Identity with Sylvie Guillot

We are faced with a woman’s back. She curls over herself, fetus-like, with her long dark hair obscuring her face. Initially, she appears to be a classic life-drawing subject, her identity subsumed into flesh, positioned for aesthetic beauty and to facilitate students’ pursuit of technical artistic mastery of the human form. The woman’s thoughts are shrouded from us, a mystery. The soft flesh of her curved back takes the majority of space in the painting and attracts our immediate attention. Her pink skin appears so real it seems you could almost touch it. But our eyes are soon drawn leftwards towards the darker-colored creases of her gathered in limbs and lowered head.

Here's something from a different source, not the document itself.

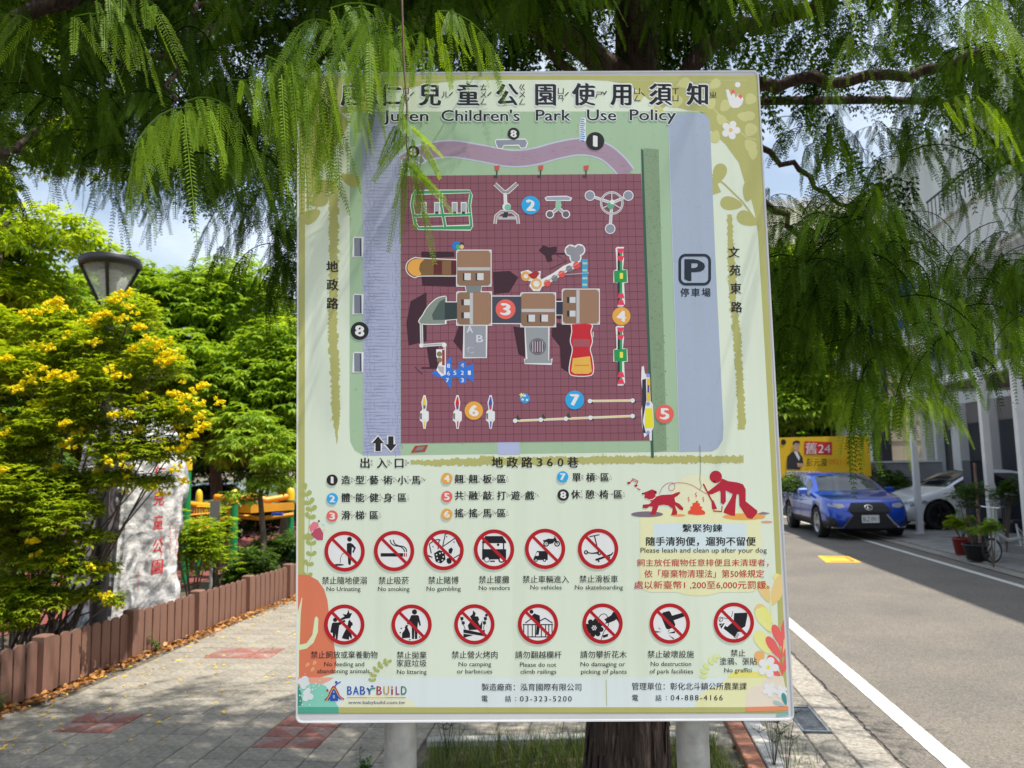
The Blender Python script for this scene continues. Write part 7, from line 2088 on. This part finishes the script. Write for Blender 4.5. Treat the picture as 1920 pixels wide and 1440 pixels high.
# maker's mark
BL1, GR1, RD1, YE1, PU1 = (.02, .09, .45), (.03, .28, .14), (.5, .02, .05), (.55, .38, .08), (.25, .06, .2)
for ch, x0, x1, c in (('B', 651, 660, BL1), ('A', 662, 673, BL1), ('B', 675, 685, BL1), ('B', 706, 716, RD1), ('U', 719, 730, YE1), ('i', 733.5, 737, RD1), ('L', 742, 749, PU1), ('D', 752, 762.5, GR1)): lg.fit(ch, x0, x1, 1286.5, 1302.5, c, 9, .02)
lg.line(smooth([(688, 1290), (692, 1294), (693, 1302)], 4), 3.2, BL1, 9); lg.line(smooth([(693, 1301), (695, 1292), (704, 1290)], 4), 2.6, GR1, 9); lg.disc(698, 1286.5, 2.6, BL1, 9, 10, ry=1.8)
lg.line([(650.5, 1308), (687, 1308)], .9, RD1, 9); lg.line([(687, 1308), (723, 1308)], .9, YE1, 9); lg.line([(723, 1308), (761, 1308)], .9, BL1, 9)
lg.latin('www.babybuild.com.tw', 653, 759.5, 1319.5, 5.8, (.04, .10, .28), 9, .01)
for r_, c in ((0, RD1), (3.2, YE1), (6.2, BL1)): lg.line(smooth([(609 + r_, 1313), (616 + r_ * .7, 1305), (620 + r_ * .4, 1295 + r_ * .6), (626, 1287 + r_), (632 - r_ * .4, 1295 + r_ * .6), (637 - r_ * .7, 1305), (645 - r_, 1311)], 4), 2.6, c, 9)
lg.poly(smooth([(619, 1314), (619.5, 1304), (626, 1298), (633, 1304), (634, 1314)], 4), BL1, 10); lg.fit('B', 624.5, 628.5, 1303, 1309, K(220, 230, 240), 11, .02)
lg.line(smooth([(628, 1287), (632, 1282), (639, 1278)], 3), 2, BL1, 9); lg.disc(630.5, 1279, 2.4, BL1, 9, 10); lg.disc(614, 1294, 2.2, RD1, 9, 10)
lg.build('lettering', sb)

# ---- prohibition pictograms: one part each
PW_ = K(205, 218, 235); PK = (.012, .012, .018)
def pictogram(cx, cy, draw, label=None):
    g = Ink(); g.disc(cx, cy, 33, PW_, 10, 48); draw(g)
    g.ring(cx, cy, 30.8, 37.8, RED, 14)
    d = 31.6 * .7071; n = 2.8 * .7071
    g.poly([(cx - d - n, cy - d + n), (cx - d + n, cy - d - n), (cx + d + n, cy + d - n), (cx + d - n, cy + d + n)], RED, 13.4)
    return g.build('pictogram', sb)
def P1(g):
    g.disc(655.5, 1011, 4.5, PK, 11, 18); g.poly(c5([(402, 720), (410, 712), (432, 712), (448, 722), (470, 748), (452, 788), (442, 780), (455, 752), (440, 742), (438, 790), (432, 870), (428, 876), (418, 876), (412, 866), (408, 790), (402, 770)]), PK, 11)
    g.line(smooth(c5([(400, 778), (375, 790), (358, 815), (352, 862)]), 3), 1.1, PK, 11); g.disc(635, 1059, 10, PK, 11, 18, ry=1.8)
def P2(g):
    g.rect(714, 1037, 756, 1043.5, PK, 11); g.rect(757, 1037, 759.5, 1043.5, RED, 11); g.rect(761, 1037, 763, 1043.5, RED, 11)
    for o in (0, 6): g.line(smooth([(731.5 + o, 1012), (734 + o, 1019), (741 + o, 1023), (751 + o, 1025), (757 + o * .8, 1030), (758.5 + o * .6, 1035)], 3), 2, PK, 11)
def P3(g):
    for a, b in (((1020, 720), (1060, 690)), ((1060, 690), (1095, 685)), ((1120, 740), (1140, 645)), ((1120, 740), (1215, 675)), ((1215, 675), (1250, 745)), ((1205, 825), (1262, 790)), ((1140, 645), (1165, 642)), ((1020, 720), (1035, 790)), ((1085, 760), (1095, 685))): g.line(c5([a, b]), 1.9, PK, 11)
    g.poly(c5([(1055, 790), (1095, 765), (1135, 780), (1142, 835), (1108, 865), (1068, 852)]), PK, 12)
    for x, y in ((1075, 800), (1080, 825), (1090, 850), (1100, 790), (1120, 785), (1125, 815), (1118, 840)): g.disc(*c5([(x, y)])[0], 1.4, PW_, 13, 10)
    g.poly(c5([(1150, 830), (1172, 822), (1188, 835), (1186, 862), (1165, 870), (1150, 855)]), PK, 12); g.poly(c5([(1165, 760), (1185, 745), (1198, 760), (1185, 795), (1165, 785)]), PK, 12); g.poly(c5([(1010, 800), (1040, 815), (1045, 825), (1015, 815)]), PK, 12)
    for x, y in ((1048, 740), (1100, 690), (1150, 665), (1205, 705)): g.disc(*c5([(x, y)])[0], 1.3, PK, 12, 8)
def P4(g):
    g.poly(c5([(1440, 660), (1568, 660), (1598, 706), (1594, 714), (1418, 714), (1414, 706)]), PK, 11); g.rect(904.5, 1017, 907, 1030, PK, 11.5); g.rect(943, 1017, 945.5, 1030, PK, 11.5)
    g.poly(c5([(1416, 758), (1596, 758), (1596, 832), (1416, 838)]), PK, 12); g.disc(*c5([(1536, 725)])[0], 2.4, PK, 12, 12); g.disc(*c5([(1452, 836)])[0], 5.2, PW_, 13); g.ring(*c5([(1452, 836)])[0], 4, 5.2, PK, 13.6, 20); g.disc(*c5([(1562, 836)])[0], 6, PK, 13); g.disc(*c5([(1562, 836)])[0], 3.6, PW_, 13.5); g.rect(919, 1051, 928, 1053.5, PK, 12)
def P5(g):
    g.poly([(1000, 1049), (1002, 1043), (1007, 1033), (1027, 1033), (1027, 1050), (1000, 1050)], PK, 11); g.poly([(1003, 1042), (1007, 1035.5), (1010, 1035.5), (1010, 1042)], PW_, 12)
    for x in (1005, 1021): g.disc(x, 1050, 3.2, PK, 12.4, 16); g.disc(x, 1050, 1.5, PW_, 13, 12)
    for x in (1024, 1044.5): g.ring(x, 1019.5, 3.2, 5.4, PK, 11, 20); g.disc(x, 1019.5, 1.4, PK, 11, 10)
    g.poly(c6([(85, 690), (110, 680), (150, 680), (160, 668), (150, 665), (160, 662), (172, 680), (182, 710), (172, 712), (160, 700), (145, 715), (115, 722), (100, 705), (72, 700), (75, 688)]), PK, 12)
def P6(g):
    g.line(c6([(420, 665), (495, 650)]), 2, PK, 11); g.line(c6([(458, 658), (482, 760), (488, 785), (440, 790), (400, 783)]), 2.2, PK, 11.5); g.ring(*c6([(395, 782)])[0], 1.8, 4, PK, 12, 18); g.ring(*c6([(494, 788)])[0], 1.8, 4, PK, 12.5, 18)
    g.poly(c6([(462, 840), (470, 830), (580, 795), (598, 778), (600, 786), (585, 806), (475, 846)]), PK, 12); g.disc(*c6([(490, 848)])[0], 1.8, PK, 13, 10); g.disc(*c6([(570, 820)])[0], 1.8, PK, 13, 10)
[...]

She seems burdened by emotion but also strengthened, sure in herself and the solidity of her being. She takes possession of her pose. The sole of her right foot turns upward in delicate vulnerability but her left hand is planted determinedly on the floor, perhaps in preparation to stand. Her back is a fortress, confronting our probing, perhaps voyeuristic gaze, containing the woman’s memories and dreams, shielding them in flesh. She gathers up her identity into herself. This is somewhat frustrating. We want to understand her, to connect. As viewers we will her to rise, strong and tall, to turn her face and to look at us. To include us in her experience.
Locked out, we watch her from the outside, projecting our own emotions on to her huddled body, trying to relate. How does she feel? Weary? Protective? Vulnerable? Cold after hours of posing? Sorrowful? Hopeful? We cannot tell. Other people’s bodies hold secrets we can rarely grasp. How it feels to inhabit a singular human form – experience we can only hope to convey through human contact, words or art. But we identify with this curled woman, with the absolute humanity of her flesh and its tie to an inner emotional life. The intertwining of soul and matter, and the personal isolation and desperate desire to connect.
How does this painting make you feel?